Institutional investors are shifting power by rolling out “proxy voting choice” programs, a governance experiment that could reshape shareholder influence with both promise and peril for corporate America

Abstract

A corporate governance revolution is underway. The conventional depiction of U.S. capital markets has focused on the presence of large institutional shareholders and their substantial influence over the economy. But in the past two years, in response to political and public pressure, the largest institutional asset managers have begun to diffuse their power by expanding “proxy voting choice” programs. Our Article explores how these programs could shape institutional shareholder voting and the corresponding governance and performance of public companies for years to come. 

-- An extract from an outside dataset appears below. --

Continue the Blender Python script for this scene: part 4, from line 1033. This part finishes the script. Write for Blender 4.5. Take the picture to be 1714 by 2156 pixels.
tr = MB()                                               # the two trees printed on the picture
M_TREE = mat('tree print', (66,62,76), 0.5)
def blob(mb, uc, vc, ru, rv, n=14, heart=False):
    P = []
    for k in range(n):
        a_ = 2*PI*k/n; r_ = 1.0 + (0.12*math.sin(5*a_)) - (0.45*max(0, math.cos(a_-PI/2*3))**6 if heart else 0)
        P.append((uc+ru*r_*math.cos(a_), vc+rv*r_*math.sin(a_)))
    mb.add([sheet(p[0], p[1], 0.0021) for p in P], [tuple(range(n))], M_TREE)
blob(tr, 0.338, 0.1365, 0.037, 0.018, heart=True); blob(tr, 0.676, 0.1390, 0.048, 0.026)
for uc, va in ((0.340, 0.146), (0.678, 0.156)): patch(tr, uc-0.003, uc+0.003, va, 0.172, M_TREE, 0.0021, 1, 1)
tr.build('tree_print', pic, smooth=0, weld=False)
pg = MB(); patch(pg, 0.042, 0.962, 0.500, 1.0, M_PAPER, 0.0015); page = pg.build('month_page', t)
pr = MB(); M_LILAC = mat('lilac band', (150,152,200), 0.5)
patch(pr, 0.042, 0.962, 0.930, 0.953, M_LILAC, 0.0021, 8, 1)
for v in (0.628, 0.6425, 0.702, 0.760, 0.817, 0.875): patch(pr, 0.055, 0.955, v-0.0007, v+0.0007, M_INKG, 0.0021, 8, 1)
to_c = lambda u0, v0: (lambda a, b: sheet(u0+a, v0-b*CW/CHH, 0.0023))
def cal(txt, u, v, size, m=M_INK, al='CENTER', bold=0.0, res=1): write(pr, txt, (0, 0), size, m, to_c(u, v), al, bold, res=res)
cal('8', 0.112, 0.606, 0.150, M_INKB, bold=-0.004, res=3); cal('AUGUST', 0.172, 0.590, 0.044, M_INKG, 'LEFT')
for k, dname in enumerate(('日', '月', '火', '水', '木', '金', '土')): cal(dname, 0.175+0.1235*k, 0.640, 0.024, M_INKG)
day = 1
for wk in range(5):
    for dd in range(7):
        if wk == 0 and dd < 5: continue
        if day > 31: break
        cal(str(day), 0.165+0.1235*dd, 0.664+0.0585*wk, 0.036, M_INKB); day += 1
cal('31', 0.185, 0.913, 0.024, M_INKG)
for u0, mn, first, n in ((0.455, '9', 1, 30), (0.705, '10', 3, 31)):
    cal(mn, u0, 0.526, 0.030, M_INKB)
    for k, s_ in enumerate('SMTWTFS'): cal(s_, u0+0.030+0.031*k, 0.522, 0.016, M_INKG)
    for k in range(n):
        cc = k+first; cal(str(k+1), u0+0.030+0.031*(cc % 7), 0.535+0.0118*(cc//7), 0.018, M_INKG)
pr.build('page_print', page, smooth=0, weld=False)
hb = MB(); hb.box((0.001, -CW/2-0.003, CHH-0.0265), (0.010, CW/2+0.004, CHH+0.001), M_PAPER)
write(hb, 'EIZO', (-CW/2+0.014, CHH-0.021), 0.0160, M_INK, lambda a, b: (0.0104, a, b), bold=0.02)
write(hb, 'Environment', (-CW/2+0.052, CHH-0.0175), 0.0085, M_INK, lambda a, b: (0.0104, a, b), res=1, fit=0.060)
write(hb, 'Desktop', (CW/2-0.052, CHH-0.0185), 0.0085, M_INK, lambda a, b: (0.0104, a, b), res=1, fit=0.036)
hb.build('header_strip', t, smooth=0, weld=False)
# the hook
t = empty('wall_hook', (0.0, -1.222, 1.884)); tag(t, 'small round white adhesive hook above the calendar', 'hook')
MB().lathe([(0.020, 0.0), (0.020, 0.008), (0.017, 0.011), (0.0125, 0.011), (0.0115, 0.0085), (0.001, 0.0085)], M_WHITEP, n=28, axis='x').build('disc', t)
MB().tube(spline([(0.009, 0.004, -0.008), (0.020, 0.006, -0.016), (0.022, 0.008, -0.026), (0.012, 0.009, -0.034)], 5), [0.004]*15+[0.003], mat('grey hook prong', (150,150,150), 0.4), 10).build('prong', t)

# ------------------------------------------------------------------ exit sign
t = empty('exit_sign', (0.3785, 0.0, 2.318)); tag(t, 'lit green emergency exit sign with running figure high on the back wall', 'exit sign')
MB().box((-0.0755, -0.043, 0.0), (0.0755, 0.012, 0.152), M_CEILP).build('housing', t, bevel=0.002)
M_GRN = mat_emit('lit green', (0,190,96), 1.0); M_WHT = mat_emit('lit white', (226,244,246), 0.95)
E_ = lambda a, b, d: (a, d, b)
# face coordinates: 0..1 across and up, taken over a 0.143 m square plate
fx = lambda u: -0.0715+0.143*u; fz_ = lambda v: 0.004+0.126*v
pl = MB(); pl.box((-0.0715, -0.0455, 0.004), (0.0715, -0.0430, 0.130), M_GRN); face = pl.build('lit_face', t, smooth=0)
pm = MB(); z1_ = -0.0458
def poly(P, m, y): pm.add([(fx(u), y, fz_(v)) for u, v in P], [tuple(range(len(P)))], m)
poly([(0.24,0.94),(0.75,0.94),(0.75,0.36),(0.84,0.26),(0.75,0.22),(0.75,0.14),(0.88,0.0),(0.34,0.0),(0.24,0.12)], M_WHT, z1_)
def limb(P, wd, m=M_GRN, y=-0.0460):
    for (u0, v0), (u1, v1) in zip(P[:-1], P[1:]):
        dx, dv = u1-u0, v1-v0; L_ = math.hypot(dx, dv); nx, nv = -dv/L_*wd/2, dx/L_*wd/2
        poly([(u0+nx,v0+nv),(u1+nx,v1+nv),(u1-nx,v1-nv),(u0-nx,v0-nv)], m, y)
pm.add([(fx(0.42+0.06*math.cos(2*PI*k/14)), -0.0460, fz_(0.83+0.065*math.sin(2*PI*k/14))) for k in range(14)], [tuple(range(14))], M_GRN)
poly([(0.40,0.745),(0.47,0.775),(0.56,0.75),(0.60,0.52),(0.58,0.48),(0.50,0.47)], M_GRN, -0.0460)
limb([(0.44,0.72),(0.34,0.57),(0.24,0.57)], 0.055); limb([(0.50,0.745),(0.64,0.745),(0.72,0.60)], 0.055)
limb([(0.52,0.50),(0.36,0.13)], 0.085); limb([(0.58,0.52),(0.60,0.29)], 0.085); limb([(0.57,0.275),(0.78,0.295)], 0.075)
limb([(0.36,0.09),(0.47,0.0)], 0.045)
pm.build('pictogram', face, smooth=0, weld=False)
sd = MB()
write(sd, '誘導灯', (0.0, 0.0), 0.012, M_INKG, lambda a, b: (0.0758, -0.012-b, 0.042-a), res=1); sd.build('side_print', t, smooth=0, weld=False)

More specifically, we provide the first empirical analysis of a large asset manager’s voting choice program, providing a detailed account of the differences between policy offerings as well as their relative uptake by investors. Our empirical investigation also generates insights about the impact of proxy voting choice on the marketplace. It reveals that voting choice has promise, but also significant peril, for investors and the corporate governance ecosystem, particularly in light of a host of incentive issues facing its three key players—asset managers, investors, and proxy advisors. We highlight the thorny choice architecture problems that program designers must confront, ranging from setting the default rule to designing policy menus for rationally apathetic investors. In so doing, we offer concrete policy suggestions for asset managers and regulators, showing how careful calibration of these programs will help ensure that the advent of voting choice benefits investors and the economy, rather than harms them.